The minister, Delfin Lorenzana, told a congressional hearing that the Philippines and China had reached a “modus vivendi,” or a way to get along, in the South China Sea that prohibits new occupation of islands.
“There is status quo now that is happening in the South China Sea brokered by the secretary of Foreign Affairs,” he told lawmakers late on Monday.
“According to him, the Chinese will not occupy new features in the South China Sea nor they are going to build structures in Scarborough Shoal,” he said, referring to a prime fishing ground close to the Philippines that China blockaded from 2012 to 2016.
“It would be a very serious thing if China will occupy any of the islands.”
Lorenzana did not comment when lawmakers, citing reports from the military, told him five Chinese ships had showed up almost 5 km off the Philippine-held Thitu Island in the Spratly archipelago on Saturday.
Congressman Gary Alejano told Reuters that Chinese fishing boats had blocked a Philippine marine surveillance ship in the area two days ago.
Thitu Island is the largest of nine reefs and shoals the Philippines occupies in the Spratlys.
The military’s public affairs chief, Col.

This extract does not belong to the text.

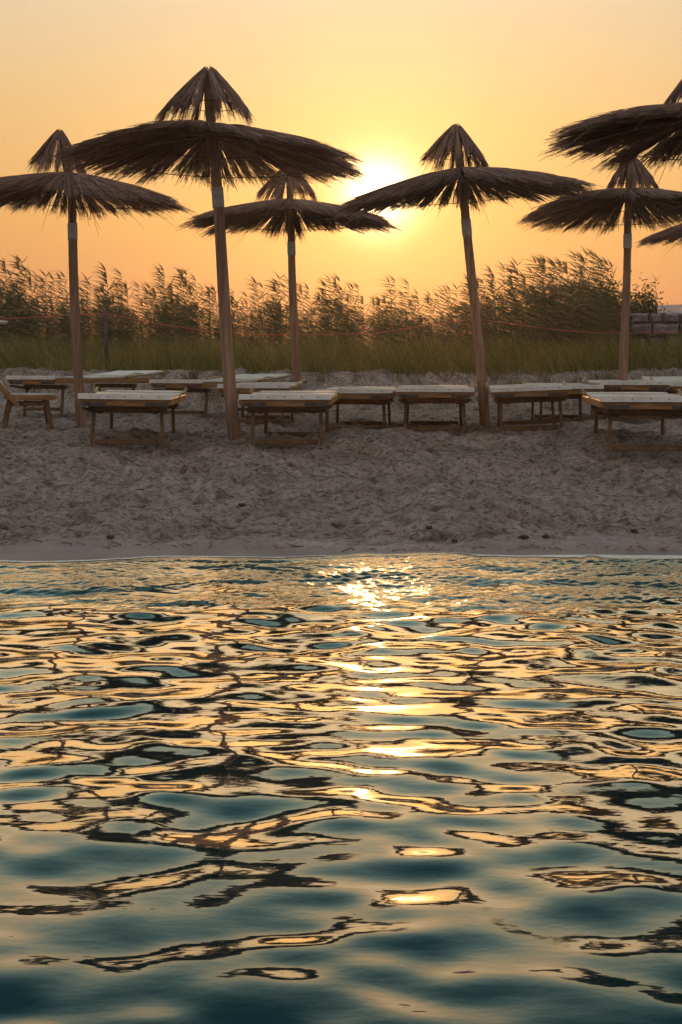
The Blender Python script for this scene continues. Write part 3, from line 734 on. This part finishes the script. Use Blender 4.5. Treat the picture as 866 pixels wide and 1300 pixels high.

Edgard Arevalo, declined to comment until the armed forces had the “whole picture on the current situation.”
Philippine President Rodrigo Duterte has berated traditional ally the United States over several issues since he took office just over a year ago, while courting China for its business and investment and avoiding the rows over maritime sovereignty that dogged his predecessors.
China claims almost the entire South China Sea, a waterway through which about $3 trillion worth of sea-borne trade passes every year. Brunei, Malaysia, the Philippines, Taiwan and Vietnam also have conflicting claims in the area.
China has built seven islands upon reefs in disputed areas, three of which, experts say, are capable of accommodating fighter jets. They have runways, radars and surface-to-air missiles which China says are for defense.
One of the manmade islands is Subi Reef, visible some 24 km away by the small community of Filipinos who since the 1970s have lived on Thitu.
Alejano, a former Marine Corps officer who led a failed coup against the government of Gloria Macapagal Arroyo in 2003, urged the government to lodge a diplomatic protest and tell China to leave Philippine territory in the Spratlys.